● What this task involves
Copy the listing verbatim, excluding any images found in it.

-- Data shown start --

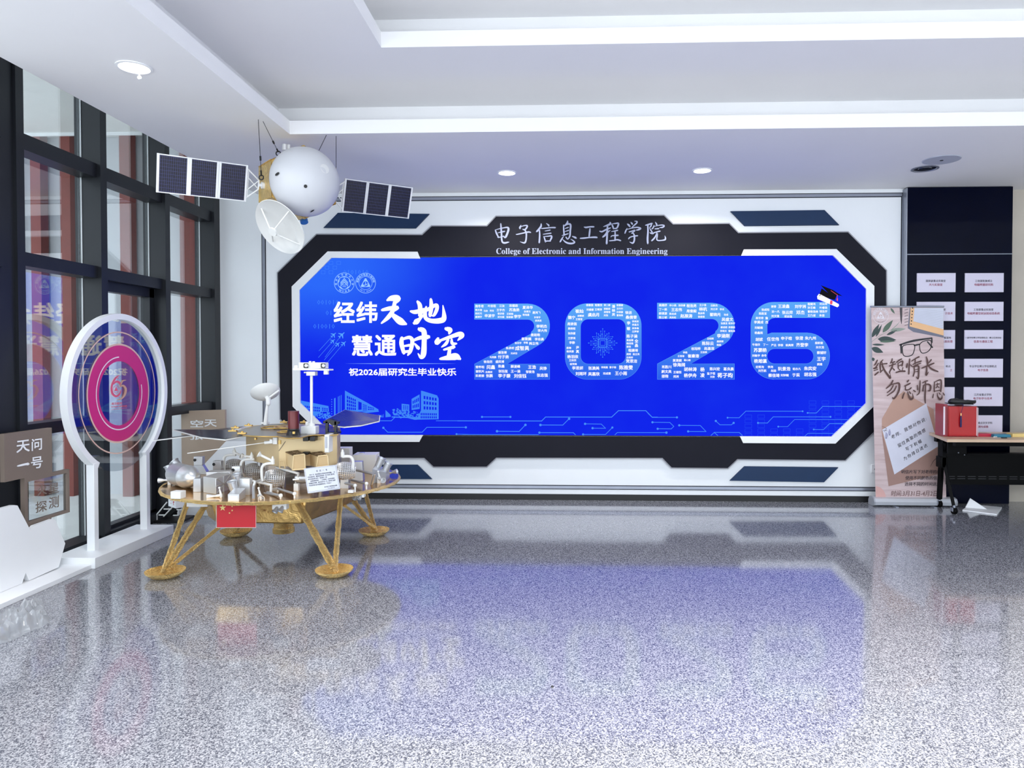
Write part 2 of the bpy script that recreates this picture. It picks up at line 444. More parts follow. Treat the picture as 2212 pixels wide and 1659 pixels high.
# solid dark column at the near end, then three bays
ycol = m_edges[0]
colo = struct(MB().box((XL - .2, 4.0, 0), (-3.72, ycol - .07, 4.02)).box((XL - .1, ycol - .07, 0), (-3.70, ycol, 4.02)).box((-3.72, 4.0, 2.1), (-3.69, ycol - .2, 2.2)).box((-3.72, 4.0, 2.95), (-3.69, ycol - .2, 3.05)).box((-3.72, 4.0, .9), (-3.69, ycol - .2, .98)).build('wall_left', M_char, smooth=False))
struct(MB().box((XL - .2, Y0, 0), (XL, 4.0, .5)).box((XL - .2, Y0, 3.4), (XL, 4.0, 4.02)).build('wall_left_near', M_char, smooth=False))
for i in range(3):
    ya, yb = m_edges[i], m_edges[i + 1]
    w = .078 if i < 2 else .12
    name = 'window_%d' % (1 if i == 0 else 2) if i != 1 else 'door_1'
    fr = MB().box((XL - .16, yb - w, 0), (-3.70, yb, 4.02)).box((XL - .16, ya, 0), (XL + .01, yb, .075)).box((XL - .16, ya, 3.9), (XL, yb, 4.02))
    for zt in ((2.94, 3.05), (2.14, 2.235)): fr.box((XL - .13, ya, zt[0]), (XL + .02, yb - w + .03, zt[1]))
    if i != 1: fr.box((XL - .13, ya, .955), (XL + .02, yb - w + .03, 1.04))
    root = struct(fr.build(name, M_char, smooth=False))
    MB().box((GX - .004, ya, .07), (GX + .004, yb - w, 3.92)).build('pane', M_glass, root, smooth=False)
    MB().box((GX + .005, yb - w - .006, .07), (GX + .012, yb - w, 3.92)).build('gap_light_strip', M_out, root, smooth=False)  # pale strip paints the bright line of light at the glass edge
    if i == 1:
        d = MB()
        for y in (ya + .005, yb - w - .075): d.box((XL - .145, y, .02), (XL - .06, y + .07, 2.14))
        for z in (.02, 2.06): d.box((XL - .145, ya, z), (XL - .06, yb - w, z + .08))
        d.build('door_leaf_frame', M_char, root, smooth=False)
    if i == 2:
        pass

# ================================================================== outdoors beyond the glass
M_pave = mat('paving', (214, 213, 210), .8, var=.06, scale=5)
M_grey = mat('outdoor_render', (196, 199, 203), .8, var=.03)
M_rust = mat('red_brown_fin', (128, 58, 48), .6, var=.08, scale=5)
struct(MB().box((-14, -8, -.16), (XL - .2, 14, -.06)).build('ground', M_pave, smooth=False))
bl = thing('neighbouring_facade', (-6.4, 8.05, -.06), 'grey facade with red brown vertical fins outside the glass', 'facade')
YF = 7.95
MB().box((-9.5, YF, -.06), (XL - .2, YF + .2, 4.9)).build('facade_wall', M_grey, bl, smooth=False)
xa = atY(145, 774, YF - .15).x; step = atY(273, 774, YF - .15).x - xa
for k in range(-5, 7):
    x = xa + step * k if k < 6 else atY(81, 774, YF - .15).x
    if x > XL - .25: continue
    MB().box((x - .058, YF - .15, -.06), (x + .058, YF - .03, atY(200, 287, YF - .15).z)).build('fin', M_rust, bl, smooth=False)
can = atY(200, 287, YF - .15).z
struct(MB().box((-6.5, 5.6, can), (XL - .15, YF, can + .2)).build('canopy', mat('canopy_white', (240, 240, 236), .7), smooth=False))
MB().box((-6.5, YF - .17, can - .035), (XL - .2, YF - .15, can)).build('canopy_edge', M_white, bpy.data.objects['canopy'], smooth=False)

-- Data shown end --

● Solution
Write part 2 of the bpy script that recreates this picture. It picks up at line 444. More parts follow. Treat the picture as 2212 pixels wide and 1659 pixels high.
# solid dark column at the near end, then three bays
ycol = m_edges[0]
colo = struct(MB().box((XL - .2, 4.0, 0), (-3.72, ycol - .07, 4.02)).box((XL - .1, ycol - .07, 0), (-3.70, ycol, 4.02)).box((-3.72, 4.0, 2.1), (-3.69, ycol - .2, 2.2)).box((-3.72, 4.0, 2.95), (-3.69, ycol - .2, 3.05)).box((-3.72, 4.0, .9), (-3.69, ycol - .2, .98)).build('wall_left', M_char, smooth=False))
struct(MB().box((XL - .2, Y0, 0), (XL, 4.0, .5)).box((XL - .2, Y0, 3.4), (XL, 4.0, 4.02)).build('wall_left_near', M_char, smooth=False))
for i in range(3):
    ya, yb = m_edges[i], m_edges[i + 1]
    w = .078 if i < 2 else .12
    name = 'window_%d' % (1 if i == 0 else 2) if i != 1 else 'door_1'
    fr = MB().box((XL - .16, yb - w, 0), (-3.70, yb, 4.02)).box((XL - .16, ya, 0), (XL + .01, yb, .075)).box((XL - .16, ya, 3.9), (XL, yb, 4.02))
    for zt in ((2.94, 3.05), (2.14, 2.235)): fr.box((XL - .13, ya, zt[0]), (XL + .02, yb - w + .03, zt[1]))
    if i != 1: fr.box((XL - .13, ya, .955), (XL + .02, yb - w + .03, 1.04))
    root = struct(fr.build(name, M_char, smooth=False))
    MB().box((GX - .004, ya, .07), (GX + .004, yb - w, 3.92)).build('pane', M_glass, root, smooth=False)
    MB().box((GX + .005, yb - w - .006, .07), (GX + .012, yb - w, 3.92)).build('gap_light_strip', M_out, root, smooth=False)  # pale strip paints the bright line of light at the glass edge
    if i == 1:
        d = MB()
        for y in (ya + .005, yb - w - .075): d.box((XL - .145, y, .02), (XL - .06, y + .07, 2.14))
        for z in (.02, 2.06): d.box((XL - .145, ya, z), (XL - .06, yb - w, z + .08))
        d.build('door_leaf_frame', M_char, root, smooth=False)
    if i == 2:
        pass

# ================================================================== outdoors beyond the glass
M_pave = mat('paving', (214, 213, 210), .8, var=.06, scale=5)
M_grey = mat('outdoor_render', (196, 199, 203), .8, var=.03)
M_rust = mat('red_brown_fin', (128, 58, 48), .6, var=.08, scale=5)
struct(MB().box((-14, -8, -.16), (XL - .2, 14, -.06)).build('ground', M_pave, smooth=False))
bl = thing('neighbouring_facade', (-6.4, 8.05, -.06), 'grey facade with red brown vertical fins outside the glass', 'facade')
YF = 7.95
MB().box((-9.5, YF, -.06), (XL - .2, YF + .2, 4.9)).build('facade_wall', M_grey, bl, smooth=False)
xa = atY(145, 774, YF - .15).x; step = atY(273, 774, YF - .15).x - xa
for k in range(-5, 7):
    x = xa + step * k if k < 6 else atY(81, 774, YF - .15).x
    if x > XL - .25: continue
    MB().box((x - .058, YF - .15, -.06), (x + .058, YF - .03, atY(200, 287, YF - .15).z)).build('fin', M_rust, bl, smooth=False)
can = atY(200, 287, YF - .15).z
struct(MB().box((-6.5, 5.6, can), (XL - .15, YF, can + .2)).build('canopy', mat('canopy_white', (240, 240, 236), .7), smooth=False))
MB().box((-6.5, YF - .17, can - .035), (XL - .2, YF - .15, can)).build('canopy_edge', M_white, bpy.data.objects['canopy'], smooth=False)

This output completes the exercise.